:: EXERCISE AIM ::
Find each line with the string "scene" and copy it.

:: MATERIAL ::
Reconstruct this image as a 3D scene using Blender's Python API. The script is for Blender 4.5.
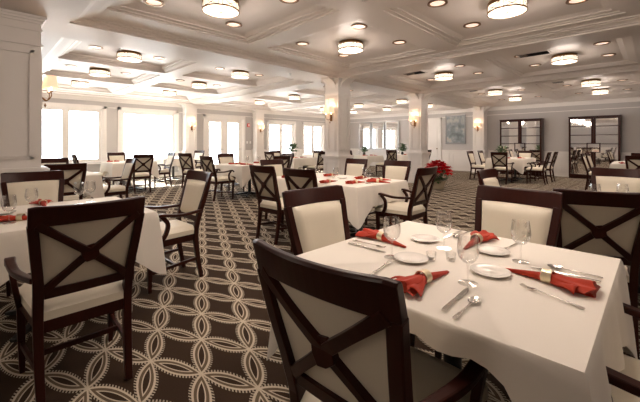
import bpy, bmesh, math, random
from mathutils import Vector, Matrix
random.seed(7)
S = bpy.context.scene
for o in list(bpy.data.objects): bpy.data.objects.remove(o)
PI = math.pi
COL = S.collection

# ------------------------------------------------------------ camera
cd = bpy.data.cameras.new('camera'); cam = bpy.data.objects.new('camera', cd); COL.objects.link(cam)
FPX = 342.0; HOR = 143.0
cd.sensor_fit = 'HORIZONTAL'; cd.sensor_width = 36.0
cd.lens = 36.0*FPX/640.0
cd.shift_y = -(201.0-HOR)/640.0
cd.clip_start = 0.05; cd.clip_end = 200
cam.location = (0, 0, 1.27)
cam.rotation_euler = (PI/2, 0, math.radians(44.6-90))
S.camera = cam

# ------------------------------------------------------------ world, sun, window light, exposure
W = bpy.data.worlds.new('world'); S.world = W; W.use_nodes = True
bgn = W.node_tree.nodes['Background']
bgn.inputs[0].default_value = (0.88, 0.94, 1.0, 1); bgn.inputs[1].default_value = 8.8
sd = bpy.data.lights.new('sun', 'SUN'); sd.energy = 45; sd.angle = math.radians(2); sd.color = (1, .96, .9)
so = bpy.data.objects.new('sun', sd); COL.objects.link(so)
so.rotation_euler = Vector((0.10, 1.0, 0.72)).to_track_quat('Z', 'Y').to_euler(); so.location = (5, 25, 20)
vs = S.view_settings
vs.view_transform = 'Standard'; vs.look = 'None'; vs.exposure = 0.5; vs.gamma = 1.0; vs.use_curve_mapping = False

# ------------------------------------------------------------ room measures
X0, X1, Y0, Y1 = -3.6, 15.65, -5.0, 13.3     # floor plan
ZB, ZL, ZC = 2.80, 2.88, 3.00                # beam underside, bay level, coffer panel
OPEN = [  # openings of the window wall: x0, x1, z0, z1, kind
    (1.05, 3.07, .62, 2.42, 'window'), (3.61, 5.52, .62, 2.42, 'window'),
    (6.75, 8.55, .05, 2.35, 'door'), (9.95, 11.6, .62, 2.28, 'window'), (12.25, 13.75, .62, 2.28, 'window')]
for (a, b, c, d, k) in OPEN:                 # sky portals that fill the openings
    l = bpy.data.lights.new('sky_portal', 'AREA'); l.shape = 'RECTANGLE'; l.size = b-a; l.size_y = d-c
    l.cycles.is_portal = True
    o = bpy.data.objects.new('sky_portal', l); COL.objects.link(o); o.location = ((a+b)/2, Y1+.1, (c+d)/2)
    o.rotation_euler = (-PI/2, 0, 0)
FIX_POWER, CAN_POWER, SCONCE_POWER = 18.0, 17.0, 1.3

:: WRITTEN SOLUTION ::
Reconstruct this image as a 3D scene using Blender's Python API. The script is for Blender 4.5.
S = bpy.context.scene